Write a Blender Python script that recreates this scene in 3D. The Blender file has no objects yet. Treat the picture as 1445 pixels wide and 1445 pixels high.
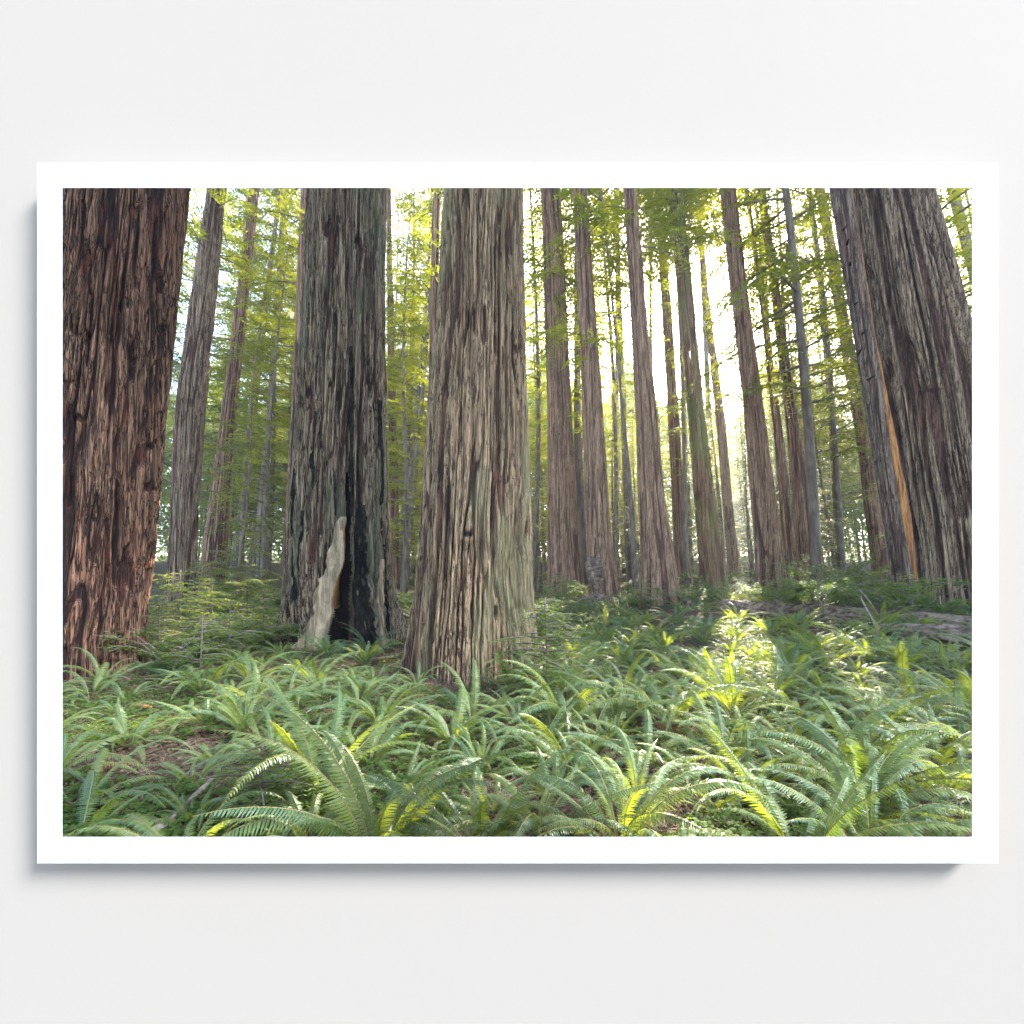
import bpy, math, random
import numpy as np
from mathutils import Vector, Quaternion

random.seed(7)
RNG = np.random.default_rng(7)
SC = bpy.context.scene
COL = SC.collection

# ------------------------------------------------------------------ survey constants
FPX, CX, HY, EYE = 661.0, 722.5, 830.0, 1.6       # focal length and horizon in photo pixels, eye height in metres


def sx(px, d):
    return (px - CX) / FPX * d


def sz(py, d):
    return EYE - (py - HY) / FPX * d


def smooth(a, b, x):
    t = np.clip((x - a) / (b - a), 0, 1)
    return t * t * (3 - 2 * t)


# ------------------------------------------------------------------ noise
def _hash(ix, iy, iz, seed):
    with np.errstate(over='ignore'):
        h = (ix.astype(np.uint32) * np.uint32(374761393) + iy.astype(np.uint32) * np.uint32(668265263)
             + iz.astype(np.uint32) * np.uint32(2147483647) + np.uint32((seed * 1274126177 + 12345) & 0xffffffff))
        h = (h ^ (h >> np.uint32(13))) * np.uint32(1274126177)
        h = (h ^ (h >> np.uint32(16))) * np.uint32(2246822519)
        h = h ^ (h >> np.uint32(15))
    return h.astype(np.float64) / 4294967295.0


def vnoise(x, y, z, seed=0):
    x, y, z = np.broadcast_arrays(np.asarray(x, float), np.asarray(y, float), np.asarray(z, float))
    ix, iy, iz = np.floor(x).astype(np.int64), np.floor(y).astype(np.int64), np.floor(z).astype(np.int64)
    fx, fy, fz = x - ix, y - iy, z - iz
    fx, fy, fz = [t * t * t * (t * (t * 6 - 15) + 10) for t in (fx, fy, fz)]
    r = 0
    for dx in (0, 1):
        wx = fx if dx else 1 - fx
        for dy in (0, 1):
            wy = fy if dy else 1 - fy
            for dz in (0, 1):
                wz = fz if dz else 1 - fz
                r = r + wx * wy * wz * _hash(ix + dx, iy + dy, iz + dz, seed)
    return r


# ------------------------------------------------------------------ terrain
def terrain(x, y):
    x, y = np.asarray(x, float), np.asarray(y, float)
    z = 0.075 * np.logaddexp(0, (y - 9.0) * 1.2) / 1.2
    z = z + 0.45 * smooth(2.5, 9, x) * smooth(6, 13, y)
    z = z + 0.16 * (vnoise(x * 0.45, y * 0.45, 0, 3) - 0.5) + 0.07 * (vnoise(x * 1.3, y * 1.3, 0, 4) - 0.5)
    far = smooth(40, 110, y)
    z = z + far * 1.5 * (vnoise(x * 0.05, y * 0.05, 0, 5) - 0.5)
    return z


def gz(x, y):
    return float(terrain(x, y))


# ------------------------------------------------------------------ mesh building
class Geo:
    def __init__(self):
        self.v, self.q, self.t, self.n = [], [], [], 0

    def add(self, verts, quads=None, tris=None):
        verts = np.asarray(verts, float).reshape(-1, 3)
        if quads is not None and len(quads):
            self.q.append(np.asarray(quads, np.int64).reshape(-1, 4) + self.n)
        if tris is not None and len(tris):
            self.t.append(np.asarray(tris, np.int64).reshape(-1, 3) + self.n)
        self.v.append(verts)
        self.n += len(verts)

    def add_geo(self, g, M=None, loc=(0, 0, 0)):
        v, q, t = g.arrays()
        if M is not None:
            v = v @ M.T
        self.add(v + np.asarray(loc, float), q, t)

    def arrays(self):
        v = np.concatenate(self.v) if self.v else np.zeros((0, 3))
        q = np.concatenate(self.q) if self.q else np.zeros((0, 4), np.int64)
        t = np.concatenate(self.t) if self.t else np.zeros((0, 3), np.int64)
        return v, q, t

    def mesh(self, name, mat=None, smooth_=False):
        v, q, t = self.arrays()
        return mesh_from(name, v, q, t, mat, smooth_)

    def tube(self, pts, rad, n=5, cap=True):
        pts = np.asarray(pts, float)
        rad = np.broadcast_to(np.asarray(rad, float), (len(pts),))
        tan = np.gradient(pts, axis=0)
        tan /= np.linalg.norm(tan, axis=1, keepdims=True) + 1e-9
        ref = np.array([0, 0, 1.0]) if abs(tan[0][2]) < 0.8 else np.array([1.0, 0, 0])
        a = np.cross(tan, ref)
        a /= np.linalg.norm(a, axis=1, keepdims=True) + 1e-9
        b = np.cross(tan, a)
        ang = np.arange(n) / n * 2 * math.pi
        v = pts[:, None] + rad[:, None, None] * (np.cos(ang)[None, :, None] * a[:, None] + np.sin(ang)[None, :, None] * b[:, None])
        k = len(pts)
        i, j = np.meshgrid(np.arange(k - 1), np.arange(n), indexing='ij')
        q = np.stack([i * n + j, i * n + (j + 1) % n, (i + 1) * n + (j + 1) % n, (i + 1) * n + j], -1).reshape(-1, 4)
        verts = v.reshape(-1, 3)
        tris = None
        if cap:
            verts = np.concatenate([verts, pts[:1], pts[-1:]])
            c0, c1 = k * n, k * n + 1
            jj = np.arange(n)
            tris = np.concatenate([np.stack([np.full(n, c0), (jj + 1) % n, jj], -1),
                                   np.stack([np.full(n, c1), (k - 1) * n + jj, (k - 1) * n + (jj + 1) % n], -1)])
        self.add(verts, q, tris)

    def leaves(self, base, d, side, length, width, fold=0.0, waist=0.45):
        """kite-shaped leaf faces; arrays of N"""
        base, d, side = [np.asarray(a, float).reshape(-1, 3) for a in (base, d, side)]
        N = len(base)
        length = np.broadcast_to(length, (N,))[:, None]
        width = np.broadcast_to(width, (N,))[:, None]
        nrm = np.cross(d, side)
        m = base + d * length * waist
        tip = base + d * length - nrm * (length * fold)
        v = np.stack([base, m + side * width * 0.5, tip, m - side * width * 0.5], 1).reshape(-1, 3)
        q = np.arange(N * 4).reshape(N, 4)
        self.add(v, q)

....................

§ Exercise instructions
Repeat the listing above exactly, with no pictures.

§ Task output
Write a Blender Python script that recreates this scene in 3D. The Blender file has no objects yet. Treat the picture as 1445 pixels wide and 1445 pixels high.
import bpy, math, random
import numpy as np
from mathutils import Vector, Quaternion

random.seed(7)
RNG = np.random.default_rng(7)
SC = bpy.context.scene
COL = SC.collection

# ------------------------------------------------------------------ survey constants
FPX, CX, HY, EYE = 661.0, 722.5, 830.0, 1.6       # focal length and horizon in photo pixels, eye height in metres


def sx(px, d):
    return (px - CX) / FPX * d


def sz(py, d):
    return EYE - (py - HY) / FPX * d


def smooth(a, b, x):
    t = np.clip((x - a) / (b - a), 0, 1)
    return t * t * (3 - 2 * t)


# ------------------------------------------------------------------ noise
def _hash(ix, iy, iz, seed):
    with np.errstate(over='ignore'):
        h = (ix.astype(np.uint32) * np.uint32(374761393) + iy.astype(np.uint32) * np.uint32(668265263)
             + iz.astype(np.uint32) * np.uint32(2147483647) + np.uint32((seed * 1274126177 + 12345) & 0xffffffff))
        h = (h ^ (h >> np.uint32(13))) * np.uint32(1274126177)
        h = (h ^ (h >> np.uint32(16))) * np.uint32(2246822519)
        h = h ^ (h >> np.uint32(15))
    return h.astype(np.float64) / 4294967295.0


def vnoise(x, y, z, seed=0):
    x, y, z = np.broadcast_arrays(np.asarray(x, float), np.asarray(y, float), np.asarray(z, float))
    ix, iy, iz = np.floor(x).astype(np.int64), np.floor(y).astype(np.int64), np.floor(z).astype(np.int64)
    fx, fy, fz = x - ix, y - iy, z - iz
    fx, fy, fz = [t * t * t * (t * (t * 6 - 15) + 10) for t in (fx, fy, fz)]
    r = 0
    for dx in (0, 1):
        wx = fx if dx else 1 - fx
        for dy in (0, 1):
            wy = fy if dy else 1 - fy
            for dz in (0, 1):
                wz = fz if dz else 1 - fz
                r = r + wx * wy * wz * _hash(ix + dx, iy + dy, iz + dz, seed)
    return r


# ------------------------------------------------------------------ terrain
def terrain(x, y):
    x, y = np.asarray(x, float), np.asarray(y, float)
    z = 0.075 * np.logaddexp(0, (y - 9.0) * 1.2) / 1.2
    z = z + 0.45 * smooth(2.5, 9, x) * smooth(6, 13, y)
    z = z + 0.16 * (vnoise(x * 0.45, y * 0.45, 0, 3) - 0.5) + 0.07 * (vnoise(x * 1.3, y * 1.3, 0, 4) - 0.5)
    far = smooth(40, 110, y)
    z = z + far * 1.5 * (vnoise(x * 0.05, y * 0.05, 0, 5) - 0.5)
    return z


def gz(x, y):
    return float(terrain(x, y))


# ------------------------------------------------------------------ mesh building
class Geo:
    def __init__(self):
        self.v, self.q, self.t, self.n = [], [], [], 0

    def add(self, verts, quads=None, tris=None):
        verts = np.asarray(verts, float).reshape(-1, 3)
        if quads is not None and len(quads):
            self.q.append(np.asarray(quads, np.int64).reshape(-1, 4) + self.n)
        if tris is not None and len(tris):
            self.t.append(np.asarray(tris, np.int64).reshape(-1, 3) + self.n)
        self.v.append(verts)
        self.n += len(verts)

    def add_geo(self, g, M=None, loc=(0, 0, 0)):
        v, q, t = g.arrays()
        if M is not None:
            v = v @ M.T
        self.add(v + np.asarray(loc, float), q, t)

    def arrays(self):
        v = np.concatenate(self.v) if self.v else np.zeros((0, 3))
        q = np.concatenate(self.q) if self.q else np.zeros((0, 4), np.int64)
        t = np.concatenate(self.t) if self.t else np.zeros((0, 3), np.int64)
        return v, q, t

    def mesh(self, name, mat=None, smooth_=False):
        v, q, t = self.arrays()
        return mesh_from(name, v, q, t, mat, smooth_)

    def tube(self, pts, rad, n=5, cap=True):
        pts = np.asarray(pts, float)
        rad = np.broadcast_to(np.asarray(rad, float), (len(pts),))
        tan = np.gradient(pts, axis=0)
        tan /= np.linalg.norm(tan, axis=1, keepdims=True) + 1e-9
        ref = np.array([0, 0, 1.0]) if abs(tan[0][2]) < 0.8 else np.array([1.0, 0, 0])
        a = np.cross(tan, ref)
        a /= np.linalg.norm(a, axis=1, keepdims=True) + 1e-9
        b = np.cross(tan, a)
        ang = np.arange(n) / n * 2 * math.pi
        v = pts[:, None] + rad[:, None, None] * (np.cos(ang)[None, :, None] * a[:, None] + np.sin(ang)[None, :, None] * b[:, None])
        k = len(pts)
        i, j = np.meshgrid(np.arange(k - 1), np.arange(n), indexing='ij')
        q = np.stack([i * n + j, i * n + (j + 1) % n, (i + 1) * n + (j + 1) % n, (i + 1) * n + j], -1).reshape(-1, 4)
        verts = v.reshape(-1, 3)
        tris = None
        if cap:
            verts = np.concatenate([verts, pts[:1], pts[-1:]])
            c0, c1 = k * n, k * n + 1
            jj = np.arange(n)
            tris = np.concatenate([np.stack([np.full(n, c0), (jj + 1) % n, jj], -1),
                                   np.stack([np.full(n, c1), (k - 1) * n + jj, (k - 1) * n + (jj + 1) % n], -1)])
        self.add(verts, q, tris)

    def leaves(self, base, d, side, length, width, fold=0.0, waist=0.45):
        """kite-shaped leaf faces; arrays of N"""
        base, d, side = [np.asarray(a, float).reshape(-1, 3) for a in (base, d, side)]
        N = len(base)
        length = np.broadcast_to(length, (N,))[:, None]
        width = np.broadcast_to(width, (N,))[:, None]
        nrm = np.cross(d, side)
        m = base + d * length * waist
        tip = base + d * length - nrm * (length * fold)
        v = np.stack([base, m + side * width * 0.5, tip, m - side * width * 0.5], 1).reshape(-1, 3)
        q = np.arange(N * 4).reshape(N, 4)
        self.add(v, q)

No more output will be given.